#### [Entries with scene source code]
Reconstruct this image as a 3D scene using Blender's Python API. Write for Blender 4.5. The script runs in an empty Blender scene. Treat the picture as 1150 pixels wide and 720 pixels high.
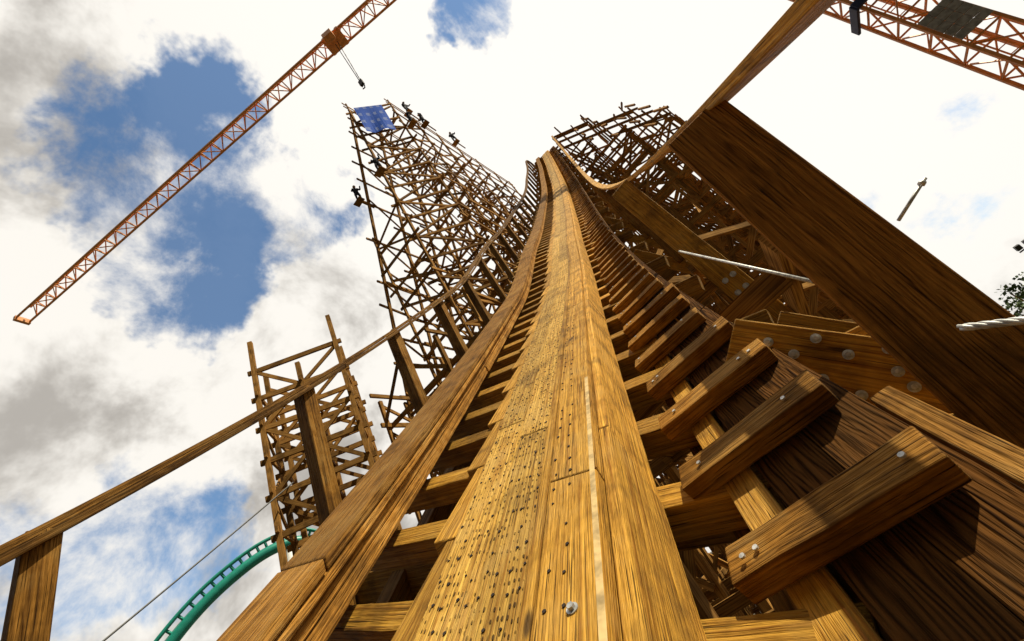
import bpy, math, random
from mathutils import Vector, Matrix
random.seed(7)
sc = bpy.context.scene
R = random.random
def U(a,b): return a+(b-a)*R()
GZ = -6.0
SUN = Vector((.54,.12,.83)).normalized()

# ------------------------------------------------------------------ node helpers
def newmat(name):
    m = bpy.data.materials.new(name); m.use_nodes=True
    nt=m.node_tree; nt.nodes.clear()
    out=nt.nodes.new('ShaderNodeOutputMaterial'); b=nt.nodes.new('ShaderNodeBsdfPrincipled')
    nt.links.new(b.outputs[0],out.inputs[0])
    return m,nt,b
def setin(nt,sock,v):
    if isinstance(v,bpy.types.NodeSocket): nt.links.new(v,sock)
    else: sock.default_value=v
def M(nt,op,a,b=0.0,c=None,clamp=False):
    n=nt.nodes.new('ShaderNodeMath'); n.operation=op; n.use_clamp=clamp
    setin(nt,n.inputs[0],a); setin(nt,n.inputs[1],b)
    if c is not None: setin(nt,n.inputs[2],c)
    return n.outputs[0]
def VM(nt,op,a,b):
    n=nt.nodes.new('ShaderNodeVectorMath'); n.operation=op
    setin(nt,n.inputs[0],a); setin(nt,n.inputs[1],b)
    return n.outputs['Value'] if op=='DOT_PRODUCT' else n.outputs[0]
def SS(nt,v,a,b,lo=0.0,hi=1.0):
    n=nt.nodes.new('ShaderNodeMapRange'); n.interpolation_type='SMOOTHSTEP'
    setin(nt,n.inputs[0],v); n.inputs[1].default_value=a; n.inputs[2].default_value=b
    n.inputs[3].default_value=lo; n.inputs[4].default_value=hi
    return n.outputs[0]
def NOISE(nt,vec,scale,detail=5,rough=.55,dist=0.0):
    n=nt.nodes.new('ShaderNodeTexNoise'); setin(nt,n.inputs['Vector'],vec)
    n.inputs['Scale'].default_value=scale; n.inputs['Detail'].default_value=detail
    n.inputs['Roughness'].default_value=rough; n.inputs['Distortion'].default_value=dist
    return n.outputs
def MIXC(nt,f,a,b,mode='MIX'):
    n=nt.nodes.new('ShaderNodeMix'); n.data_type='RGBA'; n.blend_type=mode
    setin(nt,n.inputs[0],f); setin(nt,n.inputs[6],a); setin(nt,n.inputs[7],b)
    return n.outputs[2]
def c4(c): return (c[0],c[1],c[2],1)
def MAP(nt,src,s):
    mp=nt.nodes.new('ShaderNodeMapping'); nt.links.new(src,mp.inputs[0]); mp.inputs['Scale'].default_value=(s[0],s[1],1); return mp.outputs[0]

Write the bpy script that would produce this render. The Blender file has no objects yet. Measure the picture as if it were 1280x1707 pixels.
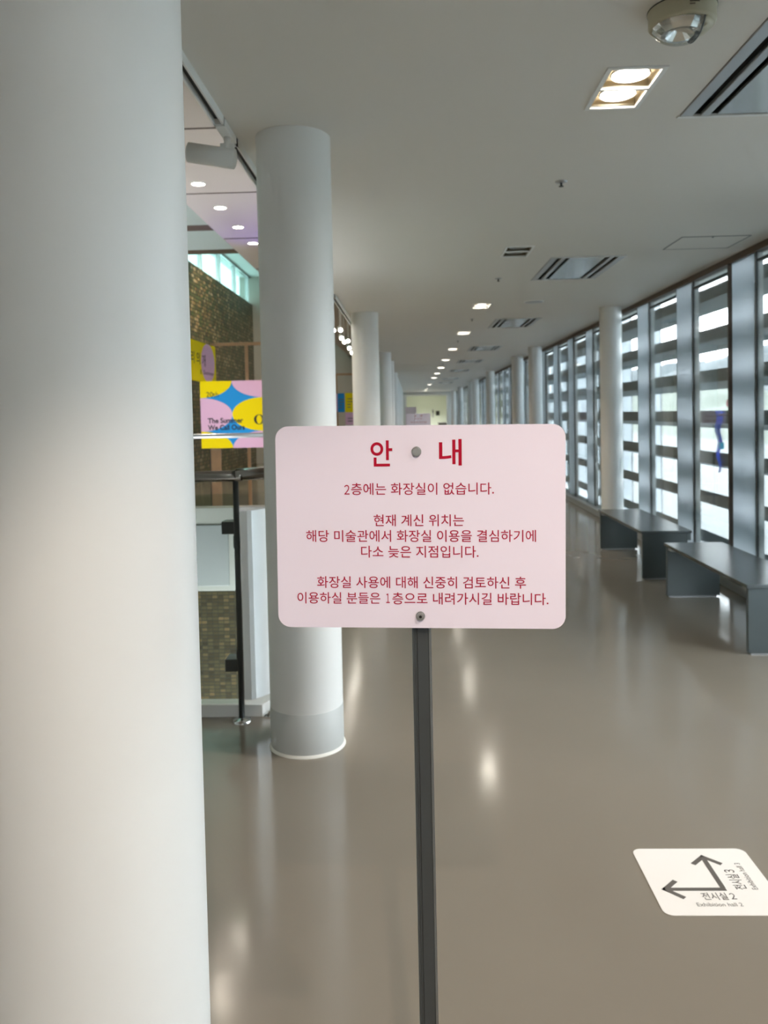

#### [STATED EXERCISE]
Every record above must be given again exactly; drop the pictures.

#### [SOLUTION TO THE PROBLEM]
Reconstruct this image as a 3D scene using Blender's Python API. Write for Blender 4.5. The script runs in an empty Blender scene. Treat the picture as 1150 pixels wide and 720 pixels high.
import bpy, math, random
from mathutils import Vector, Matrix
random.seed(7)
sc = bpy.context.scene
R = random.random
def U(a,b): return a+(b-a)*R()
GZ = -6.0
SUN = Vector((.54,.12,.83)).normalized()

# ------------------------------------------------------------------ node helpers
def newmat(name):
    m = bpy.data.materials.new(name); m.use_nodes=True
    nt=m.node_tree; nt.nodes.clear()
    out=nt.nodes.new('ShaderNodeOutputMaterial'); b=nt.nodes.new('ShaderNodeBsdfPrincipled')
    nt.links.new(b.outputs[0],out.inputs[0])
    return m,nt,b
def setin(nt,sock,v):
    if isinstance(v,bpy.types.NodeSocket): nt.links.new(v,sock)
    else: sock.default_value=v
def M(nt,op,a,b=0.0,c=None,clamp=False):
    n=nt.nodes.new('ShaderNodeMath'); n.operation=op; n.use_clamp=clamp
    setin(nt,n.inputs[0],a); setin(nt,n.inputs[1],b)
    if c is not None: setin(nt,n.inputs[2],c)
    return n.outputs[0]
def VM(nt,op,a,b):
    n=nt.nodes.new('ShaderNodeVectorMath'); n.operation=op
    setin(nt,n.inputs[0],a); setin(nt,n.inputs[1],b)
    return n.outputs['Value'] if op=='DOT_PRODUCT' else n.outputs[0]
def SS(nt,v,a,b,lo=0.0,hi=1.0):
    n=nt.nodes.new('ShaderNodeMapRange'); n.interpolation_type='SMOOTHSTEP'
    setin(nt,n.inputs[0],v); n.inputs[1].default_value=a; n.inputs[2].default_value=b
    n.inputs[3].default_value=lo; n.inputs[4].default_value=hi
    return n.outputs[0]
def NOISE(nt,vec,scale,detail=5,rough=.55,dist=0.0):
    n=nt.nodes.new('ShaderNodeTexNoise'); setin(nt,n.inputs['Vector'],vec)
    n.inputs['Scale'].default_value=scale; n.inputs['Detail'].default_value=detail
    n.inputs['Roughness'].default_value=rough; n.inputs['Distortion'].default_value=dist
    return n.outputs
def MIXC(nt,f,a,b,mode='MIX'):
    n=nt.nodes.new('ShaderNodeMix'); n.data_type='RGBA'; n.blend_type=mode
    setin(nt,n.inputs[0],f); setin(nt,n.inputs[6],a); setin(nt,n.inputs[7],b)
    return n.outputs[2]
def c4(c): return (c[0],c[1],c[2],1)
def MAP(nt,src,s):
    mp=nt.nodes.new('ShaderNodeMapping'); nt.links.new(src,mp.inputs[0]); mp.inputs['Scale'].default_value=(s[0],s[1],1); return mp.outputs[0]

Write the bpy script that would produce this render. The Blender file has no objects yet. Measure the picture as if it were 1280x1707 pixels.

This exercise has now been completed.